Acknowledgements
It would take a lifetime to do justice to the creative contribution which Mandy Morton makes to this series: her ideas, research and suggestions along the way have made each book—and the joy of writing it—far richer than it would otherwise have been. And a lifetime’s fine.
Many people have been generous with their time and knowledge, and I owe particular thanks to: Jenny Elliott from the Royal College of Nursing for helping to recreate the Cowdray Club as it would have been in 1935, and Susan McGann, Archives Manager, Royal College of Nursing, and staff at the London Metropolitan Archives for further information; Birmingham Archives & Heritage Service, and all who have given information on Anstey Physical Training College; staff at Cambridge University Library for tracking down so many accounts of the Sach and Walters case; Peter Cox for taking us in off the street in Finchley and helping with the history of Hertford Road and the Sach family; Fiona and Catherine Cameron, Pat Wythe, Julia Reisz, Richard Stirling and Sally Morgan for supplying details of Inverness, pre-war Walberswick and other locations in the book; and to Sir John Gielgud, who was kind enough to talk to me at length about Josephine Tey and, in so doing, created one of the mysteries on which this book is based.
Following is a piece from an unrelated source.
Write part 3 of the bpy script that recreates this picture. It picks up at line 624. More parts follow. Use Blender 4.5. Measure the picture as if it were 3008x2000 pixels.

The history of crime and execution in the first half of the twentieth century is widely documented, but nowhere more vividly than in Albert Pierrepoint’s Diary of an Executioner, and I’m especially grateful to Stewart P. Evans for his extensive work on the subject. Books by Judith Knelman, Jerry White, Cicely McCall, Lilian Wyles, Sheridan Morley, Michael Mullin, Harriet Devine and Virginia Nicholson have all provided invaluable research for various aspects of the novel and, once again, I’m indebted to help and advice from Dr Peter Fordyce, Margaret Westwood, Dr Helen Grime, the staff at The Highland Council, and to John Stachiewicz and The National Trust for continued permission to quote from Elizabeth Mackintosh’s work and correspondence.
Love and thanks to everyone who continues to care so much about these books: Walter Donohue and everyone at Faber; PD James; and, of course, my family, whose support and encouragement now is as important as it has always been.
And to Gordon Daviot and Marda Vanne, whose correspondence and friendship are at the heart of Two for Sorrow, and who continue to inspire the series; some of the author’s proceeds from this series will go to the Daviot Fund to support the work of The National Trust in England.